In a recent research with Fabio Cerina we argue that much more emphasis should be put on developing high skills in LDCs countries as a tool to boost their economic growth. In fact, our theoretical and empirical results (run on a sample of 85 developing and developed countries for the period in between 1960 and 2000) show that increasing the share of high skilled workers has a relatively larger growth effect in developing rather than developed countries even after accounting for differences in institutional quality across countries.

There are different reasons to believe that skilled workers (rather than unskilled ones) may be fundamental for the growth of developing countries, and this, regardless of the fact that these countries may be growing out of technology adoption rather than innovation.

First, technology adoption is not a free lunch that whoever can benefit from. On the contrary, technology adoption, as well as technology imitation, are skill demanding activities which are better performed by educated workers than uneducated ones. Previous empirical literature has stressed a similar point. Mansfield, Schwartz and Wagner (1981), Coe and Helpman (1995) or Behnabib and Spiegel (2005) argue, directly or indirectly, that the cost of the adaptation and imitation of technologies discovered at the frontier (or in other technological sectors) is positive and that investments in human capital are hence needed in order to absorb and adopt foreign technologies.

 This has several implications.
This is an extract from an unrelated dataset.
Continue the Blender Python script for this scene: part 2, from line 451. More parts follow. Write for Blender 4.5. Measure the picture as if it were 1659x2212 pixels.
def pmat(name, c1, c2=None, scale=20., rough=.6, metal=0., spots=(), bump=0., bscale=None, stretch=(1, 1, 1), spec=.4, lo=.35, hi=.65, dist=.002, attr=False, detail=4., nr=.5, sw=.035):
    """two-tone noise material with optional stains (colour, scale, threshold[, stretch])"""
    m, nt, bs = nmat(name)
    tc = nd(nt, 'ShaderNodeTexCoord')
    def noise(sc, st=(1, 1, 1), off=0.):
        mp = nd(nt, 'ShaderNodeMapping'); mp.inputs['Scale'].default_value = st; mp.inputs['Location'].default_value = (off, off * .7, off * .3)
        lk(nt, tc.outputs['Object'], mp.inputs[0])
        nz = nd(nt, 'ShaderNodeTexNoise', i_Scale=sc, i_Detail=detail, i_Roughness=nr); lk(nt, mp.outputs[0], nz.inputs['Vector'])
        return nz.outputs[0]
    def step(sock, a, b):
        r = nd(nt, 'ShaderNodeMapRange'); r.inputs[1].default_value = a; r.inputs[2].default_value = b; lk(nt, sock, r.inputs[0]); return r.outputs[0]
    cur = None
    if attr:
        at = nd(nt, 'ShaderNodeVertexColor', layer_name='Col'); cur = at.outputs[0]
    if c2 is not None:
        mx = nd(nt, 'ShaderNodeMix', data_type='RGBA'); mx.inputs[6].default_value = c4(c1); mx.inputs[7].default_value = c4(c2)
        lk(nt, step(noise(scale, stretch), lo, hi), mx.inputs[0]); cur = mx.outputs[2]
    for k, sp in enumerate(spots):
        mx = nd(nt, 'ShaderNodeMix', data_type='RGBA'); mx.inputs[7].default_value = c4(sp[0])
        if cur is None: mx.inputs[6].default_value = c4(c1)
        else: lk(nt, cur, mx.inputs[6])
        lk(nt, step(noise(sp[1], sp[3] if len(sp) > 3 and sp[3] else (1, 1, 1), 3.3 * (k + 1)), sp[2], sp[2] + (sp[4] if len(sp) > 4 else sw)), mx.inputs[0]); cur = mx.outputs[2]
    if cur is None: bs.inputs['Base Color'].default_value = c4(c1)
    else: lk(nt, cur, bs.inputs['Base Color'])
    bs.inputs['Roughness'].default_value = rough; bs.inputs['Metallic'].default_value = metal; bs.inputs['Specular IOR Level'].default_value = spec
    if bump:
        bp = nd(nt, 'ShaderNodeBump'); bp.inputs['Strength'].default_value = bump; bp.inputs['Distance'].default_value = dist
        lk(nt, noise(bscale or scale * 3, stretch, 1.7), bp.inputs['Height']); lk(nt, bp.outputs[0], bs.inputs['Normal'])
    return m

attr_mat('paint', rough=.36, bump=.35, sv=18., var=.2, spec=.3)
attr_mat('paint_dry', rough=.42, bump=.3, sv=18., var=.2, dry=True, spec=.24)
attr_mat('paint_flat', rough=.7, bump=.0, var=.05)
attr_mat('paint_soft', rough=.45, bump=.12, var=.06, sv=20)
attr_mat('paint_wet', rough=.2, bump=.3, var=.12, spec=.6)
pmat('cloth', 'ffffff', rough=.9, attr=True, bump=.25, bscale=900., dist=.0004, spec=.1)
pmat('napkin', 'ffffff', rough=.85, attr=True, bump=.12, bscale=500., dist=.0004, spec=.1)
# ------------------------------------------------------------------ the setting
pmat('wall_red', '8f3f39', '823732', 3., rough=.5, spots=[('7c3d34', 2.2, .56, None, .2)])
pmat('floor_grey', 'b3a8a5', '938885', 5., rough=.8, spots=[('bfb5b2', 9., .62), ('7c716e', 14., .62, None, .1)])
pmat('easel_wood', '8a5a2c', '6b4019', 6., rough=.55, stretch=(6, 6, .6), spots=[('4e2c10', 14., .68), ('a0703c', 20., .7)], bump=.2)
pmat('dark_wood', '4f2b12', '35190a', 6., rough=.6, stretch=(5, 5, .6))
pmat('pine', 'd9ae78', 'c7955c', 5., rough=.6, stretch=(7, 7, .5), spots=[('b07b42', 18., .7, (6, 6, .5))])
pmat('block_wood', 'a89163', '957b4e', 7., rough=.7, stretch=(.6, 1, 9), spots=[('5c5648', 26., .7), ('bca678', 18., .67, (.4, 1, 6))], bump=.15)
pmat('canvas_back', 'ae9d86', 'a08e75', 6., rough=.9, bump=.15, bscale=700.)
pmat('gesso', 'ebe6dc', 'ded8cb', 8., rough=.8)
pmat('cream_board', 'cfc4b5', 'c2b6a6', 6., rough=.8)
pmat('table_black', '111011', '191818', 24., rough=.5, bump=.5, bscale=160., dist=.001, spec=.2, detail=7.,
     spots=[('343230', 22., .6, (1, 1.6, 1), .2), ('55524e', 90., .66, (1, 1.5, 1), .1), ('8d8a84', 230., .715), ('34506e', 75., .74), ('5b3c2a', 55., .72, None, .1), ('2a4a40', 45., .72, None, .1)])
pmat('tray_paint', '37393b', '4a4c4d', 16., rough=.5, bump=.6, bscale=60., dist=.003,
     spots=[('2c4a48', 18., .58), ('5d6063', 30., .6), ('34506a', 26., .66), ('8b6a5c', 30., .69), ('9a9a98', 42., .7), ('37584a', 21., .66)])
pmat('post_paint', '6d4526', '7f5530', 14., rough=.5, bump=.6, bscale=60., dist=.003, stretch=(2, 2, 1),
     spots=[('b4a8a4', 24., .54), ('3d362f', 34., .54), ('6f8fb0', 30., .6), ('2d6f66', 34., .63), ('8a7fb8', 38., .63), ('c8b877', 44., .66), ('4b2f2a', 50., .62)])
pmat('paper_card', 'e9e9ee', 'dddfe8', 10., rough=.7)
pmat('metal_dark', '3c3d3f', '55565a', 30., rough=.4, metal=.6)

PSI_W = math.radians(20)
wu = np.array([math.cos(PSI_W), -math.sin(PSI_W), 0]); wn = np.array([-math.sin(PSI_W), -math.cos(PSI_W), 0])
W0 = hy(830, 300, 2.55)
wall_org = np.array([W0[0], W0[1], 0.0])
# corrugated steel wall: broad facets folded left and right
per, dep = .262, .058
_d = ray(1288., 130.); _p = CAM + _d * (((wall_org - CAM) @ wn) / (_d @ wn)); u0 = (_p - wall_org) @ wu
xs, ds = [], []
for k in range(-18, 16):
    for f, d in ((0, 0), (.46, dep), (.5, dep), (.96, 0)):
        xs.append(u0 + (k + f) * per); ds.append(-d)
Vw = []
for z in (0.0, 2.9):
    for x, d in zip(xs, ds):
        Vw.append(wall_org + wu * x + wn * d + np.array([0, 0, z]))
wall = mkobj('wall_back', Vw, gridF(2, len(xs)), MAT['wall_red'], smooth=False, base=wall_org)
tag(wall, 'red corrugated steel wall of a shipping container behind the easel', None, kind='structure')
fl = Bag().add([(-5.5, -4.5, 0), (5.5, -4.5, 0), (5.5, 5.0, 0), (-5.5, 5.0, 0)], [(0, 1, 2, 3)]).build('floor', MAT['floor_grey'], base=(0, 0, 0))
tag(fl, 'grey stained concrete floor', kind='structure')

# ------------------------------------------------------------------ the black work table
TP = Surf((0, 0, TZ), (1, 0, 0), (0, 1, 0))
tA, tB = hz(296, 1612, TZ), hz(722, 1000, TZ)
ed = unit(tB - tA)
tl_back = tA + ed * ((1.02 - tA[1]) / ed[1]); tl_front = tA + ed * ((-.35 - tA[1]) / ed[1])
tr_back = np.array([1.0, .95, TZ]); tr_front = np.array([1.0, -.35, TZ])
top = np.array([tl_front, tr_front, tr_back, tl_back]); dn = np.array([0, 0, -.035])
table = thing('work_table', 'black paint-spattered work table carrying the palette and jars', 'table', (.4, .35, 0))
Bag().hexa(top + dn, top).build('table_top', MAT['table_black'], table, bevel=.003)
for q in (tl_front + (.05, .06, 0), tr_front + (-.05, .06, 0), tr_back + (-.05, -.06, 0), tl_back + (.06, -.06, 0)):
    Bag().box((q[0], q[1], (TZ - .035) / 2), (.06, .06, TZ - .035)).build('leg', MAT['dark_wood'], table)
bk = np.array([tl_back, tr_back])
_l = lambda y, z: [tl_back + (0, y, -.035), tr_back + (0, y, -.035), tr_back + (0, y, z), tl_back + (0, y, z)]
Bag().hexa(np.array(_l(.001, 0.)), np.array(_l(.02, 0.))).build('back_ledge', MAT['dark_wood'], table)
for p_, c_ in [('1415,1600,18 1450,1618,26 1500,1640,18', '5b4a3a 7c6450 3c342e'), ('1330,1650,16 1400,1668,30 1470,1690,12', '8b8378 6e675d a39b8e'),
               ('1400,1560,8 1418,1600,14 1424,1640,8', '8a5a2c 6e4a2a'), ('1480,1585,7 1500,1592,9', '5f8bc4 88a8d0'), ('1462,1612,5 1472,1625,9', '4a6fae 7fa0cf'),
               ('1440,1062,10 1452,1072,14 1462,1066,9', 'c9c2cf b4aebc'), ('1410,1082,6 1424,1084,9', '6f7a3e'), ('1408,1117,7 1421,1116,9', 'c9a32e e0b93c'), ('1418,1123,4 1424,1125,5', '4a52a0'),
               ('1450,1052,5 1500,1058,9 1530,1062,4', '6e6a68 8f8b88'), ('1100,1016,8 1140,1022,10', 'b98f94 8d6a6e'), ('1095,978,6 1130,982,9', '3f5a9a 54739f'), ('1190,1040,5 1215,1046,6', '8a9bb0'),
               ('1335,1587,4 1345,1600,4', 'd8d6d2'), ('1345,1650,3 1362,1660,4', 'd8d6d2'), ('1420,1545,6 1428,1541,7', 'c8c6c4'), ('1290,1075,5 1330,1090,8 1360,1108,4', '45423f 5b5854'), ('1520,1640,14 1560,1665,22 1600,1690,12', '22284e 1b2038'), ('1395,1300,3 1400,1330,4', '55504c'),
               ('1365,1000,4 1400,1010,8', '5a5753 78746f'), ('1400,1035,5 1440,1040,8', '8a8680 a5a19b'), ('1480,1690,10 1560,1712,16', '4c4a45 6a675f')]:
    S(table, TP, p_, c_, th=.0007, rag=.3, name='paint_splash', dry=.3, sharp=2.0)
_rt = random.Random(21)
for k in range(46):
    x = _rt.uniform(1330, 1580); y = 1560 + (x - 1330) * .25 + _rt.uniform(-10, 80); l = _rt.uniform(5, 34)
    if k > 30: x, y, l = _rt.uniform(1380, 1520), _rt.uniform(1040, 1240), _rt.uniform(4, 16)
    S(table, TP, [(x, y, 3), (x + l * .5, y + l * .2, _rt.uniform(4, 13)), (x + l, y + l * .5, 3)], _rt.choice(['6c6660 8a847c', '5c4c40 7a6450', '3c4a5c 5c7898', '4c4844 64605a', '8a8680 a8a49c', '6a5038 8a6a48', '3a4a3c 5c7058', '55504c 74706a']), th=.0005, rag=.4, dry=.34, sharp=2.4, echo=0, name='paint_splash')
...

The most important one is that the growth challenge facing developing countries is not that of producing large “quantities” of technologically imitated goods to grow (something that could be achieved by many of the developing countries endowed with large shares of unskilled workers) but, rather, to “crack” the best ways to smartly adopt foreign technologies by minimizing the costs related to such adoption so as to be competitive in international markets vis a vis other technology adopters. This is far more difficult and can be achieved only by those countries that develop higher skills.

Second, some technologies are indeed more difficult to adopt than others but, at the same time, they are also the most profitable ones. The availability of these technologies for their adoption is intrinsically linked to the skills of each country’s workforce.

Increasingly more specialised workers are needed to adopt new innovations. Hard but also soft skills may be required in the adoption process (i.e. managerial and organisational skills are required to understand what innovations should be adopted in the first place to increase productivity of adopting firms)

Quoting Calmfors, Corsetti, Flemming et al. (2003) “[skilled] people may represent small numbers but have a critical economic significance”. Our results show that this applies especially to developing countries where skilled and trained workers are usually very scarce.

References:

Acemoglu D., P. Aghion and F. Zilibotti (2006). “Distance to Frontier, Selection, and Economic Growth”, Journal of the European Economic Association 4 (1), 37-74

Aghion P, Boustan L., Hoxby C., and Vandenbussche J. (2009), “The causal impact of Education on Economic Growth: Evidence from U.S.”, Brooking Papers on Economic Activity, spring.

Calmfors L., G. Corsetti, J. Fleming, S. Honkapohja, J. Kay, W. Leibfritz, G. Saint-Paul, and H-W. Sinn and Vives Xavier (2003) Report on the European Economy, 2003 (European Economic Advisory Group, with), CESifo, pp. 133.

Cerina, F, and Manca F.(2016)  ‘Catch me if you learn: development-specific education and economic growth’. Current version: Revised and resubmitted to Macroeconomic Dynamics.

Papakonstantinou M. (2014). “Composition of Human Capital, Distance to the Frontier and Productivity”, IARIW papers.

Pritchett, L. (2001). “Where has all the education gone?”. The World Bank economic review. — Vol. 15, no. 3 (September 2001), pp. 367-391.

Vandenbussche, J. Aghion, P. and Meghir, C. (2006). “Growth, distance to frontier and composition of human capital,” Journal of Economic Growth, 11: 97-127.